In the records below, find each line with the word "script" and copy it.

● Recorded data:
=======

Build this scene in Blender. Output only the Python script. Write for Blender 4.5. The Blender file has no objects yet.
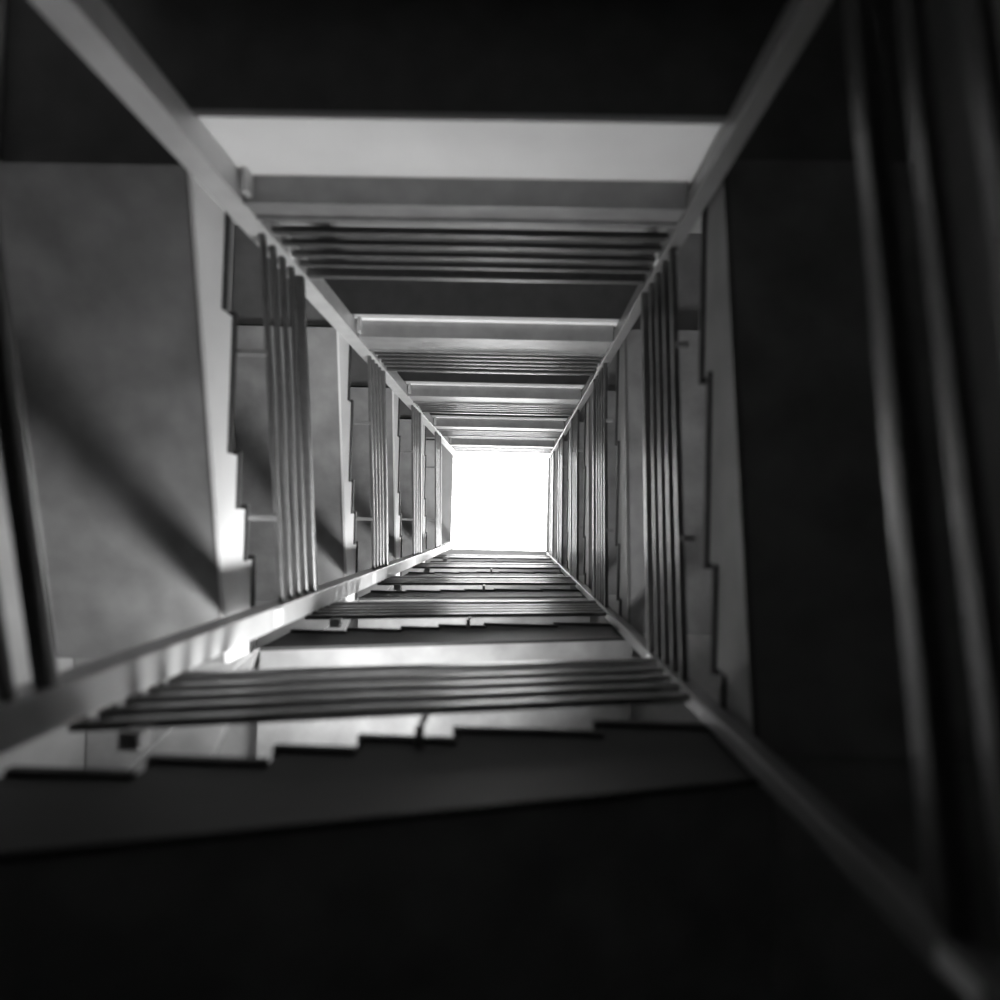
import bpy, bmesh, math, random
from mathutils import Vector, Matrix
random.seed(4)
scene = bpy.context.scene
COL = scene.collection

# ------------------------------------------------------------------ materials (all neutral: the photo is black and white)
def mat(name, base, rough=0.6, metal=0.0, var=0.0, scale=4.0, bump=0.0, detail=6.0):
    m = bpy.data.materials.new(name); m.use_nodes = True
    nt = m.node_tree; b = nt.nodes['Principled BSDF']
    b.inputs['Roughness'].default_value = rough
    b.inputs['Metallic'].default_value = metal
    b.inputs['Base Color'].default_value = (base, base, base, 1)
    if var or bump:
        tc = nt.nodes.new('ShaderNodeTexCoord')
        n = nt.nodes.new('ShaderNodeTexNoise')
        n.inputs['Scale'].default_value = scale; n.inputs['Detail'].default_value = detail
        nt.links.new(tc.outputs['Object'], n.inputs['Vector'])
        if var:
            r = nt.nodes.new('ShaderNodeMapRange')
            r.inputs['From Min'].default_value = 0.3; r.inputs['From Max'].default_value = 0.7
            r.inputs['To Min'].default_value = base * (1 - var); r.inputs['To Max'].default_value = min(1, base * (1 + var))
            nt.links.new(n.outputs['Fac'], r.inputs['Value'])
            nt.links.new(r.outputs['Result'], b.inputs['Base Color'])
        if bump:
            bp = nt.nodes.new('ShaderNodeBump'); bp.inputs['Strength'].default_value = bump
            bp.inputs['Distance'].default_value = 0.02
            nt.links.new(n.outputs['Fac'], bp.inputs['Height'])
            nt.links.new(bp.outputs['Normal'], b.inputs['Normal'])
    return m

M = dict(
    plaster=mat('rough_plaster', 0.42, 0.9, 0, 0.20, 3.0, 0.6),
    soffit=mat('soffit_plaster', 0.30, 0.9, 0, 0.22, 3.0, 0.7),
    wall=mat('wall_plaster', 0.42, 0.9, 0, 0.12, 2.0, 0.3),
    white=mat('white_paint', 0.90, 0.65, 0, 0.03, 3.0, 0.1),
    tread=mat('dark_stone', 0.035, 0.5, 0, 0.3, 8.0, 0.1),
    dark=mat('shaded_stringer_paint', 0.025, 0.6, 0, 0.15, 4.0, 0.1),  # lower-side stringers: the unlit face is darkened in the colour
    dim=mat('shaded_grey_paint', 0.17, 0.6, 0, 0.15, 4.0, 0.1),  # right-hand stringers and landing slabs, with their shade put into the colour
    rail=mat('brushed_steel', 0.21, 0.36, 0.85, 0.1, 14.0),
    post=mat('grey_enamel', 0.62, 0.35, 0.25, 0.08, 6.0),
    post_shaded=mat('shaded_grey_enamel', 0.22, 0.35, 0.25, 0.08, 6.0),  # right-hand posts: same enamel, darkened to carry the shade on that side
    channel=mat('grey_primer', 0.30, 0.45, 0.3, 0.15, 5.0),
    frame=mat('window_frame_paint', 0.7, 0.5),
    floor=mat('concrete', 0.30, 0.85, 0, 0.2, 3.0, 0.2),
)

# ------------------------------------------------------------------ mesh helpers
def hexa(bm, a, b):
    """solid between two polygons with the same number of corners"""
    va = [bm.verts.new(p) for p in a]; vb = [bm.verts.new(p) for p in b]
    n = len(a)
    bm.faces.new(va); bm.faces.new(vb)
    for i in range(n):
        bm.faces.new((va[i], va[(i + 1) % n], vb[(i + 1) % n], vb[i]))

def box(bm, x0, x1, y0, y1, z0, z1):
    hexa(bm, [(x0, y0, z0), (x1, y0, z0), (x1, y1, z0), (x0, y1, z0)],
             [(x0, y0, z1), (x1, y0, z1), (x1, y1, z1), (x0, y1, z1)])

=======

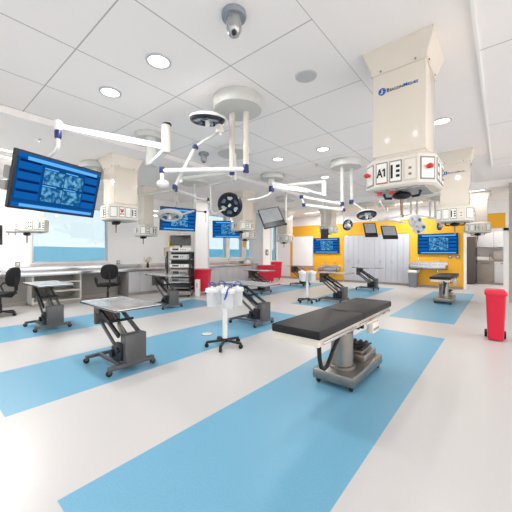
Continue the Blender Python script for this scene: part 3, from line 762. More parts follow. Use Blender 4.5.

=======

● The result:
Build this scene in Blender. Output only the Python script. Write for Blender 4.5. The Blender file has no objects yet.
Continue the Blender Python script for this scene: part 3, from line 762. More parts follow. Use Blender 4.5.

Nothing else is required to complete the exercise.